I started thinking about this in my own context after coming across this post from Stephen Downes.
The role of the teacher is expanding into more diverse fields than ever before. Not only must the teacher have a strong foundation in their professional discipline but they are increasingly expected to take on new roles on a fairly regular basis. What does this look like?
Roles of the teacher
- They must become expert teachers. In addition to disciplinary expertise, teachers must also become experts at being teachers.
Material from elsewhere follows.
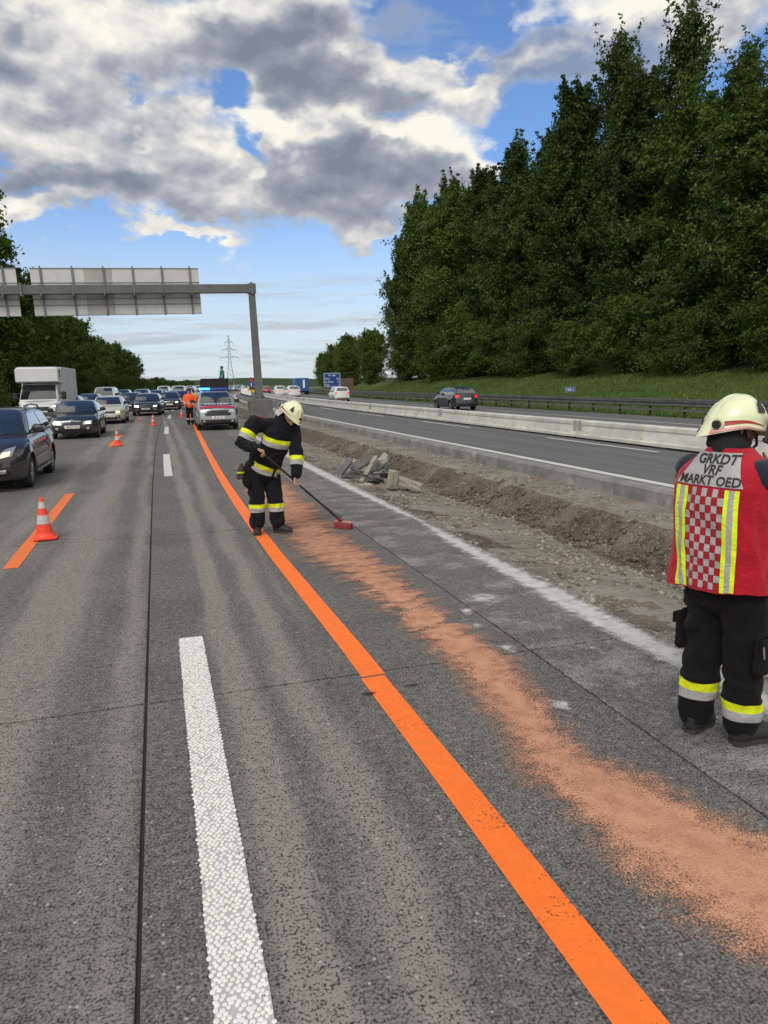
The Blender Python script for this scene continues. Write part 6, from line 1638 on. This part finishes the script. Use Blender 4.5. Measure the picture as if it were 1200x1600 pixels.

Which means that they must become experts in learning.
- They must learn to use, and adapt with, the increasing array of technology used in the learning environment.
- They’re often expected to provide technical support (because even though it’s not their actual responsibility, who does the student email the day before the assignment is due?)
- They must become content creators, editing video, audio, and multimedia presentations to provide excellent learning experiences for their students.
- They must curate the best resources from an exponentially expanding pool of freely available content.
- They must develop an online identity to complement their classroom identity.
- They must develop a professional brand so that they can market themselves (and their institutions) on social media.
- They must publish, not only in their professional discipline, but on the topic of pedagogy as well.
- They must be writers.
- They must be, at the very least, familiar with concepts in social justice, racial justice, and critical consciousness.
- They must provide social, psychological, and emotional support for students.
- They must build online and physical communities of learning i.e. they must be organisers.
- They must be excellent administrators. Manage budgets. Prepare reports. Chair faculty committees.
Unbundling the role of the teacher
I came up with this list without thinking about it very carefully, or for very long. I’m sure there are other roles not included here. At some point we should probably ask if it’s reasonable to expect a single person to fill all of these roles. At the current scale of teaching (let’s say, 1 teacher for about 50-60 students in higher education), it doesn’t make any sense to have more people in these other roles because it would be too expensive. But if you grow the size of the cohort – something that MOOCs, for example, aim to facilitate – you get better economies of scale. At some point it becomes viable, or perhaps desirable, to unbundle the the role of the teacher and have different people providing different services to students at different times.
If you had to choose only one of these roles to occupy for the rest of your career, which one would it be?
Note: For the sake of argument, I’ve avoided the idea that some of these roles will be taken over by narrow artificial intelligence. It just complicates things and isn’t necessary to make the point. But of course, that’s the more likely scenario.